The episodes are still in post-production, and the TCA panel ended with a clip from the new episodes, one of which Hurwitz said was an outtake. Here's that scene: Lucille is sitting in the living room, smoking a cigarette. Every time she exhales, she blows the smoke directly into her son Buster's (Tony Hale) mouth. He captures it and hurries to the french doors, and blows it outside. The cycle repeats four or five times, until Lucille can't bear it any longer and bursts out laughing.
But, Hurwitz added, if the audience at TCA liked the clip enough, he'd add it into an episode. Or maybe it could make it into an Arrested Development movie — the possibilities of which have been rumored for years. Tantalizingly, at TCA, Hurwitz would not confirm the movie — but he didn't deny it, either.
_________________ ah, copperplate, a font for the truly modern man.
“Mitch Hurwitz is a bastard. He doesn’t even know that Arrested Development season four should look EXACTLY the same way as seasons one-three did. What’s that, Hurwitz? You want to try something different, stretch your creative muscles like on the oh-so-successful Running Wilde? Well, that’s a huge…blunder. I bet you expected me to say ‘mistake.’ COME OFF,” is what I’m sure many an AD fan exclaimed this morning, after reading USA Today‘s article about Netflix. Because when the show returns in May, it’s not going to look the same.

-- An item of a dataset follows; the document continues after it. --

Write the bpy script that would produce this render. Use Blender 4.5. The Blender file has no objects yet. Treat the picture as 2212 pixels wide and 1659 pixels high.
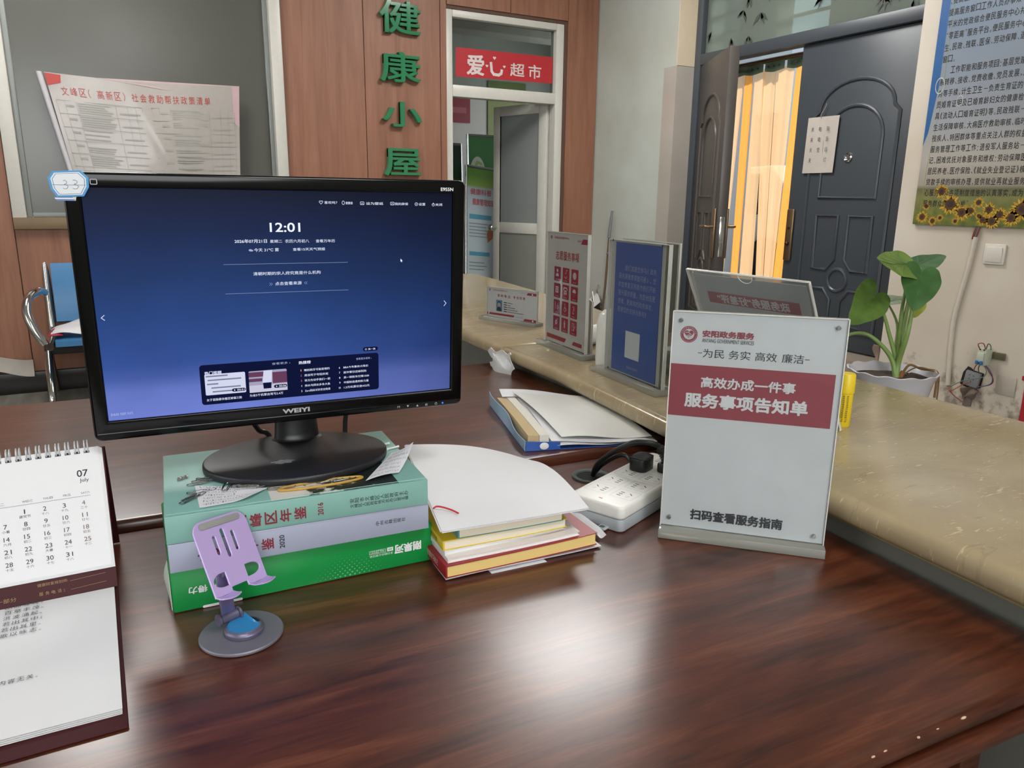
import bpy, bmesh, math, random
from mathutils import Matrix, Vector
random.seed(7)
sc = bpy.context.scene
C = sc.collection
PI = math.pi

# ------------------------------------------------------------------ camera
cd = bpy.data.cameras.new('camera'); cam = bpy.data.objects.new('camera', cd); C.objects.link(cam)
cd.sensor_width = 36.0; cd.lens = 1636.64 / 2212 * 36; cd.clip_start = 0.02; cd.clip_end = 200
R_ = Vector((.87868, -.47724, .01154)); U_ = Vector((.10444, .21564, .97087)); F_ = Vector((.46582, .85189, -.23926))
cam.matrix_world = Matrix(((R_.x, U_.x, -F_.x, 0), (R_.y, U_.y, -F_.y, 0), (R_.z, U_.z, -F_.z, 1.1908), (0, 0, 0, 1)))
cd.dof.use_dof = False
sc.camera = cam
# ------------------------------------------------------------------ view
sc.view_settings.view_transform = 'Standard'; sc.view_settings.look = 'None'
sc.view_settings.gamma = 1.0; sc.view_settings.use_curve_mapping = False
sc.view_settings.exposure = 0.42
sc.cycles.max_bounces = 8; sc.cycles.transparent_max_bounces = 24
# ------------------------------------------------------------------ daylight and added fill lamps
w = bpy.data.worlds.new('world'); sc.world = w; w.use_nodes = True
bg = w.node_tree.nodes['Background']
sky = w.node_tree.nodes.new('ShaderNodeTexSky'); sky.sky_type = 'HOSEK_WILKIE'; sky.turbidity = 5.0
sky.sun_direction = (.55, .25, .8)
w.node_tree.links.new(sky.outputs[0], bg.inputs[0]); bg.inputs[1].default_value = 5.0
sl = bpy.data.lights.new('sun', 'SUN'); sl.energy = 4.0; sl.angle = 0.02; sl.color = (1, .93, .82)
so = bpy.data.objects.new('sun', sl); C.objects.link(so)
so.rotation_euler = Vector((.55, .25, .8)).to_track_quat('Z', 'Y').to_euler()
def area(name, loc, target, sx, sy, power, col):
    l = bpy.data.lights.new(name, 'AREA'); l.shape = 'RECTANGLE'; l.size = sx; l.size_y = sy; l.energy = power; l.color = col
    o = bpy.data.objects.new(name, l); C.objects.link(o); o.location = loc
    o.rotation_euler = (Vector(loc) - Vector(target)).to_track_quat('Z', 'Y').to_euler()
    return o
area('room_fill', (-2.9, 1.2, 1.75), (0.6, 1.6, 1.0), 2.2, 1.4, 22, (.95, .98, 1.0))      # unseen fill added by the side wall, no window there
area('room_fill', (-.6, -2.3, 1.9), (0.6, 1.5, 1.0), 2.4, 1.4, 56, (.97, .985, 1.0))        # unseen fill added behind the camera to lift the front faces

area('annex_fill', (5.0, 6.6, 1.9), (1.6, 6.8, 1.2), 1.6, 1.2, 15, (.95, .98, 1.0))          # unseen fill added to brighten the dark next room

# ------------------------------------------------------------------ helpers
def S(h):
    h = h.lstrip('#'); v = [int(h[i:i+2], 16) / 255 for i in (0, 2, 4)]
    return tuple(c / 12.92 if c <= .04045 else ((c + .055) / 1.055) ** 2.4 for c in v) + (1,)
MATS = {}
def N(nt, t, **kw):
    n = nt.nodes.new('ShaderNode' + t)
    for k, v in kw.items(): setattr(n, k, v)
    return n
def noise_col(nt, col, amt, scale, stretch=(1, 1, 1), detail=4, rot=(0, 0, 0)):
    tc = N(nt, 'TexCoord'); mp = N(nt, 'Mapping'); nz = N(nt, 'TexNoise'); mx = N(nt, 'Mix', data_type='RGBA')
    mp.inputs['Scale'].default_value = stretch; mp.inputs['Rotation'].default_value = rot
    nz.inputs['Scale'].default_value = scale; nz.inputs['Detail'].default_value = detail
    L = nt.links.new; L(tc.outputs['Object'], mp.inputs[0]); L(mp.outputs[0], nz.inputs['Vector'])
    mx.inputs[6].default_value = tuple(c * (1 - amt) for c in col[:3]) + (1,)
    mx.inputs[7].default_value = tuple(min(1, c * (1 + amt)) for c in col[:3]) + (1,)
    L(nz.outputs['Fac'], mx.inputs[0])
    return mx.outputs[2], nz, mp
def mat(name, hexc, rough=.5, metal=0, amt=.06, scale=30, coat=0, spec=.5, bump=0, bscale=200, alpha=1, stretch=(1, 1, 1), trans=0):
    if name in MATS: return MATS[name]
    m = bpy.data.materials.new(name); m.use_nodes = True; nt = m.node_tree; b = nt.nodes['Principled BSDF']
    col = S(hexc) if isinstance(hexc, str) else hexc
    out, nz, mp = noise_col(nt, col, amt, scale, stretch)
    nt.links.new(out, b.inputs['Base Color'])
    b.inputs['Roughness'].default_value = rough; b.inputs['Metallic'].default_value = metal
    b.inputs['Coat Weight'].default_value = coat; b.inputs['Coat Roughness'].default_value = .08
    b.inputs['Specular IOR Level'].default_value = spec; b.inputs['Alpha'].default_value = alpha
    b.inputs['Transmission Weight'].default_value = trans
    if bump:
        bn = N(nt, 'TexNoise'); bn.inputs['Scale'].default_value = bscale; bp = N(nt, 'Bump'); bp.inputs['Strength'].default_value = bump; bp.inputs['Distance'].default_value = .002
        tc = N(nt, 'TexCoord'); nt.links.new(tc.outputs['Object'], bn.inputs['Vector']); nt.links.new(bn.outputs['Fac'], bp.inputs['Height']); nt.links.new(bp.outputs[0], b.inputs['Normal'])
    MATS[name] = m
    return m
def ramp(nt, stops, interp='LINEAR'):
    r = N(nt, 'ValToRGB'); r.color_ramp.interpolation = interp
    while len(r.color_ramp.elements) < len(stops): r.color_ramp.elements.new(.5)
    for e, (p, c) in zip(r.color_ramp.elements, stops): e.position = p; e.color = S(c) if isinstance(c, str) else c
    return r
def newmat(name):
    m = bpy.data.materials.new(name); m.use_nodes = True; MATS[name] = m
    return m, m.node_tree, m.node_tree.nodes['Principled BSDF'], m.node_tree.links.new
def emit(name, hexc, strength=1.0):
    if name in MATS: return MATS[name]
    m, nt, b, L = newmat(name); b.inputs['Base Color'].default_value = (0, 0, 0, 1); b.inputs['Roughness'].default_value = .4
    b.inputs['Specular IOR Level'].default_value = 0
    b.inputs['Emission Color'].default_value = S(hexc); b.inputs['Emission Strength'].default_value = strength
    return m
def clear(name, tint='f8faf9', rough=.03, face=.06):
    if name in MATS: return MATS[name]
    m, nt, b, L = newmat(name); nt.nodes.remove(b); out = nt.nodes['Material Output']
    t = N(nt, 'BsdfTransparent'); t.inputs[0].default_value = S(tint); g = N(nt, 'BsdfGlossy'); g.inputs['Roughness'].default_value = rough
    fr = N(nt, 'Fresnel'); fr.inputs[0].default_value = 1.38; mr = N(nt, 'Math', operation='MULTIPLY'); mr.inputs[1].default_value = .6 + face * 3
    mx = N(nt, 'MixShader'); L(fr.outputs[0], mr.inputs[0]); L(mr.outputs[0], mx.inputs[0]); L(t.outputs[0], mx.inputs[1]); L(g.outputs[0], mx.inputs[2]); L(mx.outputs[0], out.inputs[0])
    return m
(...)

Arrested is applying a new model, less because of its new home than competing demands for its stars, several of whom appear in other projects. “Contractually, we couldn’t use all the characters in every episode; they were not free to do as much television as they want,” Hurwitz says.

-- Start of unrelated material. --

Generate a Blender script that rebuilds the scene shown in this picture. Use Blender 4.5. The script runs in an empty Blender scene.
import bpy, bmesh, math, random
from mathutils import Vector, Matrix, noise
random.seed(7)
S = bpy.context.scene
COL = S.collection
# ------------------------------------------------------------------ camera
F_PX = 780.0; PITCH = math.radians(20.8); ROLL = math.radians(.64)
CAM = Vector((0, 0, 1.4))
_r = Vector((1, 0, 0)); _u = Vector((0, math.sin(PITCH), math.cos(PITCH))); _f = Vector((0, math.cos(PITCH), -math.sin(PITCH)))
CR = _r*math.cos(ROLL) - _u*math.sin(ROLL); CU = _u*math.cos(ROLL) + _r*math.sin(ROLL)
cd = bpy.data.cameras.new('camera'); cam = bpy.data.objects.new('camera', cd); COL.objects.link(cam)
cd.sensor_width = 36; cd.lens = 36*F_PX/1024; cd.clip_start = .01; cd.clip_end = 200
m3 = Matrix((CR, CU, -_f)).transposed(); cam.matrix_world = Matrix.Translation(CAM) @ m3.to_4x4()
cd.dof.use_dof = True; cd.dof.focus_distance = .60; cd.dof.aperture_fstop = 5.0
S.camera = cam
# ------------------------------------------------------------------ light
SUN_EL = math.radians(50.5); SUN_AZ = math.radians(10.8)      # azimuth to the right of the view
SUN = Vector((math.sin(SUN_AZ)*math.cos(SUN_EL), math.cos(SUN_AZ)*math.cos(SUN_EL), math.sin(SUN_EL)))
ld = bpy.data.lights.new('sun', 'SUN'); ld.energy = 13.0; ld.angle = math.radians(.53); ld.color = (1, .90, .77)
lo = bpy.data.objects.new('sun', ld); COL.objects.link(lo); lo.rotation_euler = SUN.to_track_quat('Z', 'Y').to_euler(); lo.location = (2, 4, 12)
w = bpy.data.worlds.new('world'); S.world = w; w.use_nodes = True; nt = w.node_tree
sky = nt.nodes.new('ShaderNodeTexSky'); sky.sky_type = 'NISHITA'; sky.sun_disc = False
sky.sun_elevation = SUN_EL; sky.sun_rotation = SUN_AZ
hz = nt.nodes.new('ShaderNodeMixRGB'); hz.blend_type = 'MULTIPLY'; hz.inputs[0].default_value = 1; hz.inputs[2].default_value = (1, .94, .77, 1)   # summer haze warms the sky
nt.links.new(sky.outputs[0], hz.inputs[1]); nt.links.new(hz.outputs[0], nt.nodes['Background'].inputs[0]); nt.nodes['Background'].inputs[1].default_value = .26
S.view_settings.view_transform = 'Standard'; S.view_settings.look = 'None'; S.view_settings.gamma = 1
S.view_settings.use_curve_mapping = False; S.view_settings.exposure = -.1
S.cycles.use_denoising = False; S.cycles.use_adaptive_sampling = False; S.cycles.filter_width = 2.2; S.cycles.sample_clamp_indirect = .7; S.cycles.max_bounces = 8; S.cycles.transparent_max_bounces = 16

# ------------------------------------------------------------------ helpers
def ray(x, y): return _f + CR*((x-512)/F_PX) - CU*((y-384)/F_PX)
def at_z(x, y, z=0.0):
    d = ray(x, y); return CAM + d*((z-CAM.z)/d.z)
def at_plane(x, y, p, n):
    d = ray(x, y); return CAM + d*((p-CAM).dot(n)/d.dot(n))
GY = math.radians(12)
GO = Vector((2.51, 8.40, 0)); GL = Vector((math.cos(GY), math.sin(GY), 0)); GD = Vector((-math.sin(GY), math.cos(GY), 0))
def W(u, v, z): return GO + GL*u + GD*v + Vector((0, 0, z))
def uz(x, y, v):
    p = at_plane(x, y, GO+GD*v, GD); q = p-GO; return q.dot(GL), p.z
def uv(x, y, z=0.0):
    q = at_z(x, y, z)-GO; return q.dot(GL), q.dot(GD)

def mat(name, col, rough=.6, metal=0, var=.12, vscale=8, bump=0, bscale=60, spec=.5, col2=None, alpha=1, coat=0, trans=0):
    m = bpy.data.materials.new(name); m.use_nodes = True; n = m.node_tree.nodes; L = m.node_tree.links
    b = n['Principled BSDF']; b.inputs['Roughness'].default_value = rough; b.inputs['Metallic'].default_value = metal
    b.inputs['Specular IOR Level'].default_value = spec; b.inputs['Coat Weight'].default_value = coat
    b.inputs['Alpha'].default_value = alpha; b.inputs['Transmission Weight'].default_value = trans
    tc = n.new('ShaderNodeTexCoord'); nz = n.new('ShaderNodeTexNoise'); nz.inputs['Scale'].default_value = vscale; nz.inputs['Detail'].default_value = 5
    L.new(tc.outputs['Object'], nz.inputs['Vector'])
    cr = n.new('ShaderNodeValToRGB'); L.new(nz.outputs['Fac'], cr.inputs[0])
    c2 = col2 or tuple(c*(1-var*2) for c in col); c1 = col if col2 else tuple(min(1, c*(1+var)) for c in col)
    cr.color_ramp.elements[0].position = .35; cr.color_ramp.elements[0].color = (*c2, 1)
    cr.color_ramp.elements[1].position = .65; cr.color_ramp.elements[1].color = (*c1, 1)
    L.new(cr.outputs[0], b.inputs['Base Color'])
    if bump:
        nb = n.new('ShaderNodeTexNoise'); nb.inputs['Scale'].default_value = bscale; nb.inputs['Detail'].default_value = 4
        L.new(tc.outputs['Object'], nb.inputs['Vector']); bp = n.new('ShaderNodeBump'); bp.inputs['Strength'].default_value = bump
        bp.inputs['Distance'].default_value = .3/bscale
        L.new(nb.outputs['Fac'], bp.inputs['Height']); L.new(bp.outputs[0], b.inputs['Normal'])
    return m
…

Each of 13 or 14 episodes (up from 10 originally planned) will focus on a single character, and only Michael Bluth (Jason Bateman), the level-headed son who holds the clan together, will appear in all of them. (Michael Cera, who plays son George Michael, is also now among the show’s writers.) (Via)

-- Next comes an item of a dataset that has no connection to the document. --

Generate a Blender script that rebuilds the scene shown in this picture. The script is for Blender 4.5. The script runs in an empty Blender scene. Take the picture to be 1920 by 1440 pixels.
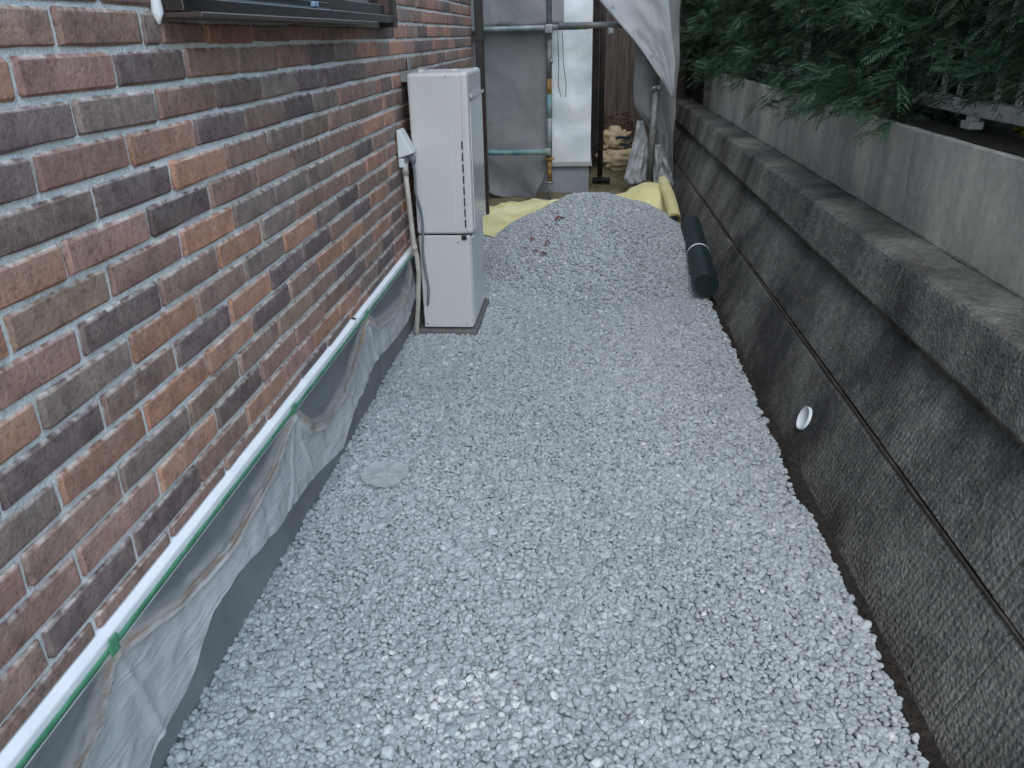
import bpy, math, random
import numpy as np
from mathutils import Vector, Matrix, Euler, noise
random.seed(7); rng = np.random.default_rng(7)
S = bpy.context.scene
COL = S.collection

# ------------------------------------------------------------------ camera
cd = bpy.data.cameras.new('camera'); cam = bpy.data.objects.new('camera', cd); COL.objects.link(cam)
cd.sensor_width = 36.0; cd.lens = 36.0*1480/1920; cd.clip_start = 0.05; cd.clip_end = 400
Rm = ((0.99645564, 0.01294446, -0.08311803), (0.08122826, -0.40491058, 0.91074112), (-0.02186632, -0.91426466, -0.40452689))
M = Matrix([[r[0], -r[1], -r[2]] for r in Rm]).to_4x4()
M.translation = Vector((0, 0, 1.39)); cam.matrix_world = M
S.camera = cam

# ------------------------------------------------------------------ world, sun, exposure
W = bpy.data.worlds.new('World'); S.world = W; W.use_nodes = True
nt = W.node_tree; bg = nt.nodes['Background']
sky = nt.nodes.new('ShaderNodeTexSky'); sky.sky_type = 'NISHITA'; sky.sun_disc = False
SUN_EL, SUN_AZ = math.radians(58), math.radians(178)
sky.sun_elevation = SUN_EL; sky.sun_rotation = SUN_AZ
sky.air_density = 1.0; sky.dust_density = 1.0; sky.ozone_density = 1.0
hs = nt.nodes.new('ShaderNodeHueSaturation'); hs.inputs['Saturation'].default_value = 0.74; hs.inputs['Hue'].default_value = .480
nt.links.new(sky.outputs[0], hs.inputs['Color']); nt.links.new(hs.outputs[0], bg.inputs['Color'])
bg.inputs['Strength'].default_value = 0.15
sd = bpy.data.lights.new('sun', 'SUN'); sd.energy = 0.5; sd.angle = math.radians(50); sd.color = (1.0, 0.995, 0.975)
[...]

I’ll assume Hurwitz forgot about Franklin (racist), because Franklin should and will appear in every scene. But will the show look different?
“The show will look very different,” Hurwitz says, and is being assembled as a “very, very complex puzzle” from scenes shot out of sequence over many months…”We’re not jumping from one thing to another; you’re staying with one character,” while other cast members appear in smaller roles, and recurring characters played by Henry Winkler and Liza Minnelli, among others, will return.
“The bigger story is the family has fallen apart at the start of our show,” Hurwitz says. “They all went their own way, without Michael holding them together, so they’re left to their own devices, and they’re not the most successful devices.” The season is designed as a “first act to what we eventually want to do, which is a big movie,” though there’s no guarantee it will ever get made.
“Each individual (episode) kind of depicts what happens in 2006 as the Bluths fled from the law on the Queen Mary” in what was once the series’ finale, then explains what’s happened to them since and leaves them in the present day, he says. (Via)
Maybe Hurwitz and the other writers are going to Newsroom it and comment on cultural events that happened years ago? In the George Michael episode, they can mock Dennis Kucinich trying to impeach Dick Cheney, and for Lindsay’s, the unrelenting coverage of the balloon boy hoax. I think I speak for everyone when I say we want, nay, need to know Tobias’s thoughts on Larry Craig, if only to hear David Cross say “wide guy.”
_________________ ah, copperplate, a font for the truly modern man.
Waiting for this. Im just sitting here, looking at the sky, thinking about the good day when this is out.
I was going to rewatch the series (again) in anticipation. I got 5 or 6 episodes in, but then started watching It's Always Sunny in Philadelphia. I need to pick AD back up.